Insect Infestation Protection

Insect infestations in the fire-killed and fire-stressed trees are a hazard.

  • Remove or make sure woody slash is dried out.
  • If clumps of live trees are overstocked thin them.
  • Removed the most damaged trees and leave the best.

Reseeding

Loss of vegetation and forest cover reduces grazing for livestock and wildlife, degrades habitat, increases risk of soil erosion, and increases the risk of weed infestations. If possible, these areas should be assessed to determine if they should be reseeded or mulched. Seeding should occur late fall after Oct. 15, preferably in November.

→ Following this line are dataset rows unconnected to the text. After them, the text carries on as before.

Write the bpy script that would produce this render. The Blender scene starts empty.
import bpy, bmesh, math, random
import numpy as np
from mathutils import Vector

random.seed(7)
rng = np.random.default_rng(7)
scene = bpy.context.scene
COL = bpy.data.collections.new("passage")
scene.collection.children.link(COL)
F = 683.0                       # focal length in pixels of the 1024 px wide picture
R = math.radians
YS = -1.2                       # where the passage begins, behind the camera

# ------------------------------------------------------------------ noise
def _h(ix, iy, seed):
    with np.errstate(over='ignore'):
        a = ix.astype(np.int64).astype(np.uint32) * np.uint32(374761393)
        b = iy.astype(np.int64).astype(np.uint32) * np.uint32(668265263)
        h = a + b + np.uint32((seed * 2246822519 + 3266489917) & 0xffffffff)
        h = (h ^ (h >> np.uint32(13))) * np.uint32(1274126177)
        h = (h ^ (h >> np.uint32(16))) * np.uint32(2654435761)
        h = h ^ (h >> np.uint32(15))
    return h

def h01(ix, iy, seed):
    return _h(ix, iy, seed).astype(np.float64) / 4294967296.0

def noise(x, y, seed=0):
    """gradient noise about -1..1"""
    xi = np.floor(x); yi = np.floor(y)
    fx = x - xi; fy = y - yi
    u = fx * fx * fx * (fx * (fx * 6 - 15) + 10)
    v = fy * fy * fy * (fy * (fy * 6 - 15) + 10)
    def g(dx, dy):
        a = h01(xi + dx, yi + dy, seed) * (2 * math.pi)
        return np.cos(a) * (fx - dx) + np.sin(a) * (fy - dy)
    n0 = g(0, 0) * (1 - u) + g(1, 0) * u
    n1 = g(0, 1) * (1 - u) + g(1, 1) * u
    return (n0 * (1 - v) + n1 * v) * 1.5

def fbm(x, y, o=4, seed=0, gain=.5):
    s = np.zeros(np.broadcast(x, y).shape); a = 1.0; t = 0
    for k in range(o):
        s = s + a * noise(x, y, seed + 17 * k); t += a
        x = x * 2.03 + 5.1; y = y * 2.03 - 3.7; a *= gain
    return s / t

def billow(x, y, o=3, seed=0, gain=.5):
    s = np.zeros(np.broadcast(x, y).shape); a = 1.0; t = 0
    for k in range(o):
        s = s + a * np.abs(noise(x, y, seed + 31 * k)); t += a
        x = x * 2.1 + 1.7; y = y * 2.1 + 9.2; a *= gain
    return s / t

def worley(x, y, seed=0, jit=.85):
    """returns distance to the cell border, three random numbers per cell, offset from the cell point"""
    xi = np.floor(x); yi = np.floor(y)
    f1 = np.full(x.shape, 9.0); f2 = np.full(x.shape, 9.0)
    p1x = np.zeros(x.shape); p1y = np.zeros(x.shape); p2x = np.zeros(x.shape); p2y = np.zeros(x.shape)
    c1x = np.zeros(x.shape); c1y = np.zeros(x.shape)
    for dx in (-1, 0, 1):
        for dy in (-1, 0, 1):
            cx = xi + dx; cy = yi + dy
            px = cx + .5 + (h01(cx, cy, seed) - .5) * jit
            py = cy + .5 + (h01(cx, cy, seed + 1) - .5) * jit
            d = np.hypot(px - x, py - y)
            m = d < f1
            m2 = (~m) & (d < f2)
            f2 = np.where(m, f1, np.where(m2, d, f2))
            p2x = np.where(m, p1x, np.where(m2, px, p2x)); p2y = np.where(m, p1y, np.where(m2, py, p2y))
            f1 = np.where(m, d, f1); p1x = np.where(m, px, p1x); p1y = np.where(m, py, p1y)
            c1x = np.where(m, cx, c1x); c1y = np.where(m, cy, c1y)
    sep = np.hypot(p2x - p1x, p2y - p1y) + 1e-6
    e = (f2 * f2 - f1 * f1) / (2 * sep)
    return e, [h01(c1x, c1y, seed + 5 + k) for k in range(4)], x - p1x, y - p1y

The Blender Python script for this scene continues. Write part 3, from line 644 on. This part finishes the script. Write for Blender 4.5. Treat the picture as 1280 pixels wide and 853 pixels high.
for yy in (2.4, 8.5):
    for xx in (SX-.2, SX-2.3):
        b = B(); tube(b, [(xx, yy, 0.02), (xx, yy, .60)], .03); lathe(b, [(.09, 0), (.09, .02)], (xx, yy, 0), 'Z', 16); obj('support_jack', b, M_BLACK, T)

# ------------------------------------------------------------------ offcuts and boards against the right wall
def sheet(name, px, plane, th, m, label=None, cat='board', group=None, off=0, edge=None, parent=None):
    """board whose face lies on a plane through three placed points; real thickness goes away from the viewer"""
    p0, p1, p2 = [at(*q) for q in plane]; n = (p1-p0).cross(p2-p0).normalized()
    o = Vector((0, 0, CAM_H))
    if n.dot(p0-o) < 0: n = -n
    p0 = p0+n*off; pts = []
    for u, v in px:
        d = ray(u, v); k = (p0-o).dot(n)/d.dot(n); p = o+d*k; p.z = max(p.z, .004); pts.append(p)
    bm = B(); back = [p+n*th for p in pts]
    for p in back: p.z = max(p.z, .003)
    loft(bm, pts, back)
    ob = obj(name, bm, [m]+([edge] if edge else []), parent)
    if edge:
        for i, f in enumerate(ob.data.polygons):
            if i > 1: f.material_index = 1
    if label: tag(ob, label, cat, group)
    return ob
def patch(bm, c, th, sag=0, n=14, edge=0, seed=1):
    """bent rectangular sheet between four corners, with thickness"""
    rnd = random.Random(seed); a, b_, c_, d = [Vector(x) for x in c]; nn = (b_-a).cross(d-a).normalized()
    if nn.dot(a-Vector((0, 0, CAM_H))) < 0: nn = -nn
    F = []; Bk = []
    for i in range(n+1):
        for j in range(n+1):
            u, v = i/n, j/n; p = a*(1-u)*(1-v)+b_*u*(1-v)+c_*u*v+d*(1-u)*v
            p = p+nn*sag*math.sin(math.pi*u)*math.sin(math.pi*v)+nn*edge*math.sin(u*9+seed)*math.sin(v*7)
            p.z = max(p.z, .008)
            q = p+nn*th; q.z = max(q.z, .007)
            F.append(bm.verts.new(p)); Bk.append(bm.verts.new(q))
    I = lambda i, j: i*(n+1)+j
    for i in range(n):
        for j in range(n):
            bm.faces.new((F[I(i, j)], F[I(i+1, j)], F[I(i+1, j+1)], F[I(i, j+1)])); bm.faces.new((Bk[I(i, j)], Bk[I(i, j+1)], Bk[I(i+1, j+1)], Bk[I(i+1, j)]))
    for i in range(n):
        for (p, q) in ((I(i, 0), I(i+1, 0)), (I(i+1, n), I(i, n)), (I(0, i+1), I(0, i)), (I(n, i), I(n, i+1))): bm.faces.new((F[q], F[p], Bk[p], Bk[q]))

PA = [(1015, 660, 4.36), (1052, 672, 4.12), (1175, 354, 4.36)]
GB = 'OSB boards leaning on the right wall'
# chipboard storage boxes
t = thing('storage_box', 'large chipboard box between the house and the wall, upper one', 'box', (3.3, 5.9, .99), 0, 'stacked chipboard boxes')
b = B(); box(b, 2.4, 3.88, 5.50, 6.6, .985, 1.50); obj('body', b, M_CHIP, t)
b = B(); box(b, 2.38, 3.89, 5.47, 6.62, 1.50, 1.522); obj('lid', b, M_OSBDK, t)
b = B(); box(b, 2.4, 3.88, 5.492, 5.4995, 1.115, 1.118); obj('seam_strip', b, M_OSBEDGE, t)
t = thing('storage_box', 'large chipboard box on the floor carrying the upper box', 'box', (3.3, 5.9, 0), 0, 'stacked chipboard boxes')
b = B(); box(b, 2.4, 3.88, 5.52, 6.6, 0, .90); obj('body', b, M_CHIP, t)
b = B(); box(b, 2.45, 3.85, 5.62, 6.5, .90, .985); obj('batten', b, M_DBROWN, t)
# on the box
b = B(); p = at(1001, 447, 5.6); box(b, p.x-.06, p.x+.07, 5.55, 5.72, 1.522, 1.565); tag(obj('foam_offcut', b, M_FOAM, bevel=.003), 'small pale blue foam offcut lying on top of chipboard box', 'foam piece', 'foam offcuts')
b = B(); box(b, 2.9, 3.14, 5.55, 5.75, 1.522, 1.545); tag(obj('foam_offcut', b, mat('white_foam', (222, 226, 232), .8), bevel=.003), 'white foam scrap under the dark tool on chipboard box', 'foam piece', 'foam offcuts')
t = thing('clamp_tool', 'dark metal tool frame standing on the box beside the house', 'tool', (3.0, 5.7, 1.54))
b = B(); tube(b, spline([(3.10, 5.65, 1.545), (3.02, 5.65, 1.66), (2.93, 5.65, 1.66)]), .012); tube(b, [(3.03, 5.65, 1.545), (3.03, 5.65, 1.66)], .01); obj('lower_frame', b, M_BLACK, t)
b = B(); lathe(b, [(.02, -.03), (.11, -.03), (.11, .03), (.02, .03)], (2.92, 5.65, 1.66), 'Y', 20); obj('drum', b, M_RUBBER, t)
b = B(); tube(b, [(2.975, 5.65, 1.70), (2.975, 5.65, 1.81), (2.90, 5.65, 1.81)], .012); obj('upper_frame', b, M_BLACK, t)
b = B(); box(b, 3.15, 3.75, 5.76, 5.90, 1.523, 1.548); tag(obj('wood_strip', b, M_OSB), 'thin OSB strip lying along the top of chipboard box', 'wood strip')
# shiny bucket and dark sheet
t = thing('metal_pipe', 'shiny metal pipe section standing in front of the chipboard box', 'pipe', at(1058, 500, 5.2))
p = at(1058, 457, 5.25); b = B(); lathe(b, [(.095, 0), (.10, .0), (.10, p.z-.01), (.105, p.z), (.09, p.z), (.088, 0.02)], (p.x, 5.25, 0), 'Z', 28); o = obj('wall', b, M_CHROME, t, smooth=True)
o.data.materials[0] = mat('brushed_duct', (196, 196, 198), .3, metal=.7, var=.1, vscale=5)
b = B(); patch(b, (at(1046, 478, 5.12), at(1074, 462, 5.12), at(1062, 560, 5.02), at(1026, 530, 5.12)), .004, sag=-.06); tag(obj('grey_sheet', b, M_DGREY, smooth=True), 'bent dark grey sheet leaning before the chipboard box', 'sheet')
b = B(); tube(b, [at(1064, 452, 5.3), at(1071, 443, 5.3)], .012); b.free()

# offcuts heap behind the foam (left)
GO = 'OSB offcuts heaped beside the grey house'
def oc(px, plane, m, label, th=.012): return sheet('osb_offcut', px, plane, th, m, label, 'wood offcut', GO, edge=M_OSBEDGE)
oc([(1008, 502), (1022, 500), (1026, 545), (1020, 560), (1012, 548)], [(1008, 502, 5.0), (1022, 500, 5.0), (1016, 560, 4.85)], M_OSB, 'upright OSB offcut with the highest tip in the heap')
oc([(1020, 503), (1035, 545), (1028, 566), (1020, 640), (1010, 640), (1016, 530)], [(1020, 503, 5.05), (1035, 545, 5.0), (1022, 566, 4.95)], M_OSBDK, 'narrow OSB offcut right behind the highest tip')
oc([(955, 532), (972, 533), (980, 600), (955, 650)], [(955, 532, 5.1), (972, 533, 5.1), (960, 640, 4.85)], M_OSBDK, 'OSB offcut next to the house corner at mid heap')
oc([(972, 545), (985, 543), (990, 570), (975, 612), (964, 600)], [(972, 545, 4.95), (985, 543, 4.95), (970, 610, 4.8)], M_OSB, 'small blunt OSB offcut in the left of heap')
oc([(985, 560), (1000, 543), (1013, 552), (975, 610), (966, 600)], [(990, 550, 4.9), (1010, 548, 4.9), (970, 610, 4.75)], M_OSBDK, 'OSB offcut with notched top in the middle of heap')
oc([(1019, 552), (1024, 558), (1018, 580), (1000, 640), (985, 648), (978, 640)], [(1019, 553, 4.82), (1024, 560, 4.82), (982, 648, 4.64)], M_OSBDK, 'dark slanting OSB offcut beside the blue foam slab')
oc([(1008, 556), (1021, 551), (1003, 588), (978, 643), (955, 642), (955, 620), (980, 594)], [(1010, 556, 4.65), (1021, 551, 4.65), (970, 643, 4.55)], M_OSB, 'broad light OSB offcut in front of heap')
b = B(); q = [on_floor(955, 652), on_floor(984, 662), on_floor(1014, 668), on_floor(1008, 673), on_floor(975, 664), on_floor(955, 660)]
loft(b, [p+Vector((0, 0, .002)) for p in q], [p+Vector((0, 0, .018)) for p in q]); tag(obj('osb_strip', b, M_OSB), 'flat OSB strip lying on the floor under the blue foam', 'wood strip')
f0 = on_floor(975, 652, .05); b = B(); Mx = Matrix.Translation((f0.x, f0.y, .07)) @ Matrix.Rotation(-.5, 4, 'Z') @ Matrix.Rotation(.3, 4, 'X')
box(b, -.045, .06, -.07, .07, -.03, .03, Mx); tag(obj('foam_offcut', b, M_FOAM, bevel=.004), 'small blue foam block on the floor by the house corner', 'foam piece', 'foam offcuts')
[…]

Rehabilitation and Restoration

It may be difficult to visualize the rebirth of a forest or rangeland following a wildfire. However, nature is well equipped for regenerating some fire resistant species such as ponderosa pine trees and shrub-steppe species. You may already notice some grasses and plants recovering on the landscape. Revegetation of burned areas is also imperative for restoring the health of the ecosystem. Some possible treatments include:

  • Grass seeding a pasture mix for livestock forage or native for wildlife or livestock forage (May need to defer grazing for up to 2 years).
  • Forest tree planting (primarily ponderosa pine) May potentially need hand scalping for site preparation to get through the ash down to mineral soil.
  • Riparian plantings along stream corridors.